Laurent Massoulié 2023 ACM SIGMETRICS Achievement Award
ACM SIGMETRICS is pleased to announce the selection of Dr. Laurent Massoulié of Inria as the recipient of the 2023 ACM SIGMETRICS Achievement Award in recognition of his contributions to the theory and practice of large-scale distributed networks and systems.
Dr. Massoulié is a Researcher at Inria, director of the Microsoft Research-Inria Joint Centre and member of the DYOGENE team. His research interests include unsupervised learning, distributed machine learning, modeling and algorithmic design for distributed systems and networks. His work has led to significant advancements in the field, particularly in the areas of congestion control, P2P networks and epidemic processes, community detection, and distributed optimization for federated learning. This research has provided critical insights into fundamental performance trade-offs and resolution of open problems, and allowed for the design of new algorithms for distributed control of systems.
Dr.
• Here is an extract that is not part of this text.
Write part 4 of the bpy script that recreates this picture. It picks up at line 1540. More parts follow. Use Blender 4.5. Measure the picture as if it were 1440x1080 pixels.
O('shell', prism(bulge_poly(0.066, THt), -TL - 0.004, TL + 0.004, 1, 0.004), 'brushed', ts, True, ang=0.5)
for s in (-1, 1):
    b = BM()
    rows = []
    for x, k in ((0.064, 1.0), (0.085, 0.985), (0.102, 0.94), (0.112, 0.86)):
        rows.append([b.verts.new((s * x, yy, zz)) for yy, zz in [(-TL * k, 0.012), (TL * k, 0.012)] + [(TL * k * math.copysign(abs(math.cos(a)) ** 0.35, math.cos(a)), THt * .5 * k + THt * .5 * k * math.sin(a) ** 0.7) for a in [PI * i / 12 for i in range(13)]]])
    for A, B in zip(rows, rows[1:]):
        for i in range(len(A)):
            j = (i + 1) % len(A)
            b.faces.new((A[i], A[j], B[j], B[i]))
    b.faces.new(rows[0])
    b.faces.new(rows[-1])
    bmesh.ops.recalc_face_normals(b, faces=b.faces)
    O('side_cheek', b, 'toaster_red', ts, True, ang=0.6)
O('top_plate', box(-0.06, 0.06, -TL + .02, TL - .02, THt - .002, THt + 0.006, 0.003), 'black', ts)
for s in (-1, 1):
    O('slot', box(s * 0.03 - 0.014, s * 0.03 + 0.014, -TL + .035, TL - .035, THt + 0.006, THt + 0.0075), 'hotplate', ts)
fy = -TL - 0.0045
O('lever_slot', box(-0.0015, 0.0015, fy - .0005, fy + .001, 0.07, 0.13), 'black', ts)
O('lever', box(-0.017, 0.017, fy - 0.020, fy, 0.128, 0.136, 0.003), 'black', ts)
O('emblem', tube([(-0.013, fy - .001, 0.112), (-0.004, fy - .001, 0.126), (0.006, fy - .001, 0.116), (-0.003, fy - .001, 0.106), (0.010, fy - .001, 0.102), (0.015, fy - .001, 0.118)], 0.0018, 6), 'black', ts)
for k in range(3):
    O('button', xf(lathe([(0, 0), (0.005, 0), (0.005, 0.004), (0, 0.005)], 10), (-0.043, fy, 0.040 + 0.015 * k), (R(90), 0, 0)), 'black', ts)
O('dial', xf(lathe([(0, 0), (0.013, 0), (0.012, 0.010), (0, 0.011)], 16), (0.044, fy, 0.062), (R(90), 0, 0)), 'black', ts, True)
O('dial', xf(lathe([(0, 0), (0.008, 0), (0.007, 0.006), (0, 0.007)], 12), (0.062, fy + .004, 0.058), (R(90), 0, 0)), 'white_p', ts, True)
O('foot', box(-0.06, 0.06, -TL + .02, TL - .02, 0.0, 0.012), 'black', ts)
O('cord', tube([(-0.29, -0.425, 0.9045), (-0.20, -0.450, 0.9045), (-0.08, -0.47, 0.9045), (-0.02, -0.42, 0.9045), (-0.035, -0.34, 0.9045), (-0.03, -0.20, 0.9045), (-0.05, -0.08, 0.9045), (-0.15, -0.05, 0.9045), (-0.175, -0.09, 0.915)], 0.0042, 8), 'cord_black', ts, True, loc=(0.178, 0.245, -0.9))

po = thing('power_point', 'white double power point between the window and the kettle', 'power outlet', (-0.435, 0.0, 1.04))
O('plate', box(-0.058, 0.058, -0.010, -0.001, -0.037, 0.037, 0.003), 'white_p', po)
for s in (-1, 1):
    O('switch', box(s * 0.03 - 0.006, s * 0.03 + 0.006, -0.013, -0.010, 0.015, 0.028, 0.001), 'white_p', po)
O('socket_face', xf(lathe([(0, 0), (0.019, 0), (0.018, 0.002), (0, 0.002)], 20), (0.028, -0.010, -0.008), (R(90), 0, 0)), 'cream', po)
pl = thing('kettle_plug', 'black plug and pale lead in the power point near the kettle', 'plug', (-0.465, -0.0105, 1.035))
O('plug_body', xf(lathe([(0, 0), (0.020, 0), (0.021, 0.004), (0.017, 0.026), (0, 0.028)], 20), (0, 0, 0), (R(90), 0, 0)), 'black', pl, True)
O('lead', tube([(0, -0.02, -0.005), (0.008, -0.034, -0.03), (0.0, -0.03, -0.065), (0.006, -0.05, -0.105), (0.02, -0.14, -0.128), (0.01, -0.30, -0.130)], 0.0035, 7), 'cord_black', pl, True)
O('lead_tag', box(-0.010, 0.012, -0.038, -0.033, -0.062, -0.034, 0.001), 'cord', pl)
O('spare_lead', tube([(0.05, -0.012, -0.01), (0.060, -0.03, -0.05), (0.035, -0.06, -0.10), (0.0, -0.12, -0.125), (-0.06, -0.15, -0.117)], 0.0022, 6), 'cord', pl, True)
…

Massoulié’s work has been influential and transformative, not just within the SIGMETRICS community, but also in other communities such as applied mathematics, theoretical computer science, and information theory. His contributions have earned numerous awards, including the SIGMETRICS’05 Best Paper Award, the 2019 Markov Lecture of the Informs Applied Probability Society, the Infocom’99 Best Paper Award, and two Best Paper Awards at NeurIPS’18 and NeurIPS’21.
Dr. Massoulié’s contributions to congestion control are particularly noteworthy. Among his many contributions, he has introduced new models of randomized and window-based congestion control, new analyses of congestion control stability with respect to feedback delays, flow-level models to characterize the performance of congestion controllers at the level of file transfers. Dr. Massoulié’s work on P2P networks and epidemic processes has also led to major advances, spanning across topics such as scheduling algorithms for P2P live streaming, algorithms based on distributed randomized graph rewirings to preserve connectivity in the presence of failures, epidemic (gossip-based) content dissemination in P2P networks.
More recently, his theoretical work has led to the first rigorous proof of the phase transition phenomenon in community detection for the stochastic block model, which sparked a large amount of follow-up work in theoretical computer science, information theory, and applied probability. Recently, he has further broadened his contributions by tackling open research questions in distributed optimization and federated learning. His most recent development proposes optimal distributed algorithms for fully asynchronous operation that only requires agents to rely on synchronized clocks. These schemes are the first to provably exhibit asynchronous accelerated convergence for arbitrary networks.